[lbo-talk] Free Martha!

D F Cornwell dorenefc at aol.com
Tue Jan 20 16:32:17 PST 2004


Actually, I do not think it requires any particular feminist insight or feminist intent for Martha to suffer sexist double standards. Just ask,s ay Jeanne Kirkpatrick. MS is a big target and her level of wealth puts her out of the league for the average woman, but I think it is possible to muse inconclusively for the moment about whether women or men of comparable standing are more likely to be nailed for covering up their grey business dealings.

Maybe Marth really is doing what makes her happy. Maybe she is such a patrician stiff that a lot of us cannot tell whether she is happy. Maybe her worst fits just wind up on the cutting room floor and maybe she would look a lot more huamn--or a look kkoier--if the fits didn't all get editted out.

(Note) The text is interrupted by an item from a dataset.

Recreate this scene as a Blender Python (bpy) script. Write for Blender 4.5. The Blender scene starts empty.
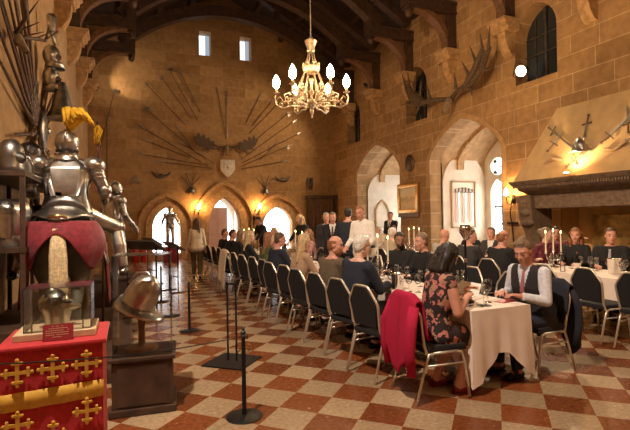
import bpy, bmesh, math, random
import numpy as np
from mathutils import Vector, Matrix, noise, Quaternion
R = math.radians
V = Vector
scene = bpy.context.scene
COL = scene.collection
rnd = random.Random(7)

# ---------------------------------------------------------------- materials
MATS = {}
def nodes_of(name):
    m = bpy.data.materials.new(name); m.use_nodes = True
    nt = m.node_tree; b = nt.nodes['Principled BSDF']
    MATS[name] = m
    return m, nt, b
def mat(name, col, rough=.6, metal=0, spec=.5, var=.0, scale=20, bump=0, emit=None, es=0, sheen=0, col2=None, detail=4):
    m, nt, b = nodes_of(name)
    c = (*col, 1)
    b.inputs['Base Color'].default_value = c
    b.inputs['Roughness'].default_value = rough
    b.inputs['Metallic'].default_value = metal
    b.inputs['Specular IOR Level'].default_value = spec
    if sheen:
        b.inputs['Sheen Weight'].default_value = sheen
    if emit:
        b.inputs['Emission Color'].default_value = (*emit, 1); b.inputs['Emission Strength'].default_value = es
    if var or bump or col2:
        tc = nt.nodes.new('ShaderNodeTexCoord'); n = nt.nodes.new('ShaderNodeTexNoise')
        n.inputs['Scale'].default_value = scale; n.inputs['Detail'].default_value = detail
        nt.links.new(tc.outputs['Object'], n.inputs['Vector'])
        r = nt.nodes.new('ShaderNodeValToRGB')
        r.color_ramp.elements[0].position = .35; r.color_ramp.elements[1].position = .65
        c2 = col2 or tuple(min(1, x*(1+var)) for x in col)
        c1 = col if col2 else tuple(x*(1-var) for x in col)
        r.color_ramp.elements[0].color = (*c1, 1); r.color_ramp.elements[1].color = (*c2, 1)
        nt.links.new(n.outputs['Fac'], r.inputs['Fac'])
        nt.links.new(r.outputs['Color'], b.inputs['Base Color'])
        if bump:
            bp = nt.nodes.new('ShaderNodeBump'); bp.inputs['Strength'].default_value = bump; bp.inputs['Distance'].default_value = .01
            nt.links.new(n.outputs['Fac'], bp.inputs['Height']); nt.links.new(bp.outputs['Normal'], b.inputs['Normal'])
    return m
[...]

Maybe she has enough control over her corner of the world to feel like she can maintain some semblance of cotidian sanity and not have to look beyond that.

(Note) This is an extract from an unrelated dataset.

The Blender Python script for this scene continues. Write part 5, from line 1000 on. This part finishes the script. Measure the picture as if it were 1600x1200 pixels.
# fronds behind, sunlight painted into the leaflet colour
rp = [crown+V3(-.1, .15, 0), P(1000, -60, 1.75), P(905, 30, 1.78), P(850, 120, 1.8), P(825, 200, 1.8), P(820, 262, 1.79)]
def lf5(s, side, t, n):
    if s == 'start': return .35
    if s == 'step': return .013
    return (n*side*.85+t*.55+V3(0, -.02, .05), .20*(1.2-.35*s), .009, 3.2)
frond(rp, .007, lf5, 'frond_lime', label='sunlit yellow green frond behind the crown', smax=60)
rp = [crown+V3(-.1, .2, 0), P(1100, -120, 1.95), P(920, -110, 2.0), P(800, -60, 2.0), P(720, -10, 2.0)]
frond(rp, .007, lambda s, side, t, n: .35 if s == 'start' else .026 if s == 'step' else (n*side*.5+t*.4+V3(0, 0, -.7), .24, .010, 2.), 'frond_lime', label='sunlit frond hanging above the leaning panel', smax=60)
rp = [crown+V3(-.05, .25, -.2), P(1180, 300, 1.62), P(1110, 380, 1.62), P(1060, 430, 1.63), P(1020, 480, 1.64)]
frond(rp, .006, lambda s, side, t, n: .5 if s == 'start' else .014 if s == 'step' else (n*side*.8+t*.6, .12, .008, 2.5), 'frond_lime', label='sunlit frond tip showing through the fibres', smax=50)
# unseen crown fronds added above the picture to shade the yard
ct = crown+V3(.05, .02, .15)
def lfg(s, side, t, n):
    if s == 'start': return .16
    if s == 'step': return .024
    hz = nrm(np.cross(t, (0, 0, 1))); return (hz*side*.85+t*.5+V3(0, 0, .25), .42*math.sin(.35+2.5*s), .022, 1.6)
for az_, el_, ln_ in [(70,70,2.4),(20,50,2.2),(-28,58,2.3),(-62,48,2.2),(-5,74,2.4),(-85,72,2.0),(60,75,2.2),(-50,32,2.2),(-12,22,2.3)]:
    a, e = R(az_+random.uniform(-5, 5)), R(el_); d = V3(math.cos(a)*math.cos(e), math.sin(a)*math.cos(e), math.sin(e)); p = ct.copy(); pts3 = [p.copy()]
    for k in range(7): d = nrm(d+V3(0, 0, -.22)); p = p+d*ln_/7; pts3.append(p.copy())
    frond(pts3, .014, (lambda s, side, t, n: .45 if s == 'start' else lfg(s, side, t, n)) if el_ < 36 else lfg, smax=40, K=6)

Anywaym, amking exucses for Martha is surprisingly fun, but she is still better off with a good lawyer.

DC

Michael Dawson -PSU wrote on 1/20/2004, 2:38 PM:

> I also don't think there's an ounce of feminist impulse, explicit or

> implicit, in anything she does. The claim that men resent her because

> treats the home as a business-place is ridiculous, a true reach,

> IMHO. MS

> does not treat the home as a business place. She treats it as a

> museum of

> self-display, just as upper-class wives have done for centuries. And her

> cold personality has absolutely nothing to do with shattering gender

> stereotypes. On the contrary, I'd say her ability to go through the

> motions

> of what she does without any genuine joy, yet to actually sell that

> mode of

> being as "a good thing," is profoundly anti-feminist. It sends the

> message

> that the conventional arrangement of upper-class households -- men off at

> the office and/or club, and joyless, isolated women making the home

> proper -- is something to which everybody ought to aspire.